Bizim takımımız, gayet iyi!
Sadece, hazır olmayan ve tamamlayıcı oyuncular konusunda sıkıntı çekiyoruz.
Bir dünya kanat oyuncumuz var, ama stoperin yedeği bile düşünülmemiş.
Dün de dedim, kadro mühendisliği yapılmamış.
Bu akılları veren ve Berna Gözbaşı başkanı kandıran Bülent Bölükbaşı’nın eserini izliyoruz.
Atı alan Üsküdar’ı geçiyor, biz de yerimizde sayıyoruz.

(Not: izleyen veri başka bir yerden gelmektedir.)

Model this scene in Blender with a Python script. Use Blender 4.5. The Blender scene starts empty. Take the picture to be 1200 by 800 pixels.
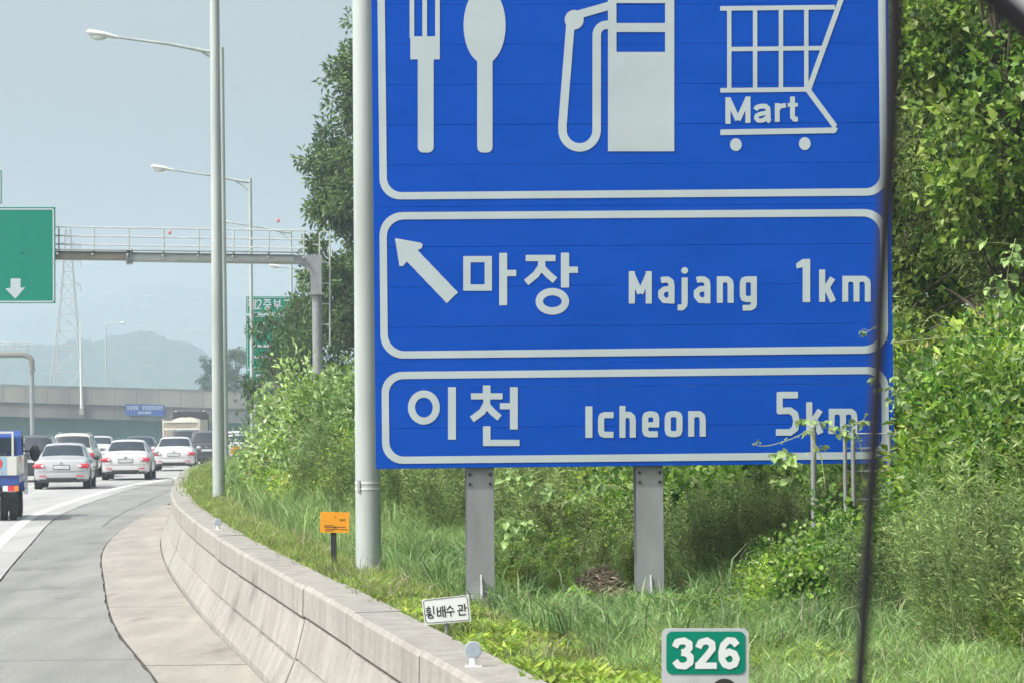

Umarım, çok geçmeden, transfer yapmayı ikinci plana atarak, birkaç futbolcuyu yol verip, kendi özümüze döneriz ve çıkışa geçeriz.
Tabii ki de biraz sabır gerekiyor.
İlhan Depe, Muğdat Çelik, Manzala, Kanga, Avramovski gibi çöplerden de kurtulmalıyız.
Kanga, belki kalkabilir, ama 15 maçta 2 gol sizce yeterli mi?
Toplamda 15 hafta geçti, bu oyunculardan ne fayda gördük diye bakılırsa, ne demek istediğim anlaşılır.
Kayserispor’un formasını sonuna kadar terleten, armanın değerini bilen, kötü oynasa da elinden geleni yapan oyuncularla bu iş başarılır.
Evet, araya bir Beşiktaş maçını sıkıştıralım.
10 maçtır galip gelemeyen Kayserispor’un işi diğer maçlara göre çok daha kolay.
Beşiktaş maçına oyuncular kendiliğinden motive olacaktır.
Bu maçlar vitrin maçlarıdır.
Futbolculara maçın önemini anlatmanıza bile gerek yok, bu hep böyle olmuştur.
Az hata yapan kârlı çıkacaktır.
İnşallah, futbol şansı yanımızda olur ve geçtiğimiz sezon olduğu gibi Beşiktaş’ı yine yener ve beklenen patlamayı gerçekleştiririz.
Son olarak yineliyorum, Alibec ve Fernandes’i kazanırsak, bir çok sorun kendiliğinden çözülür.
Bu oyuncuları takıma kazandıramayan kim olursa, onun da burada durmasının bir anlamı yok, diyorum ve bugünlük de bu kadar diyorum, Allah’a emanet olun.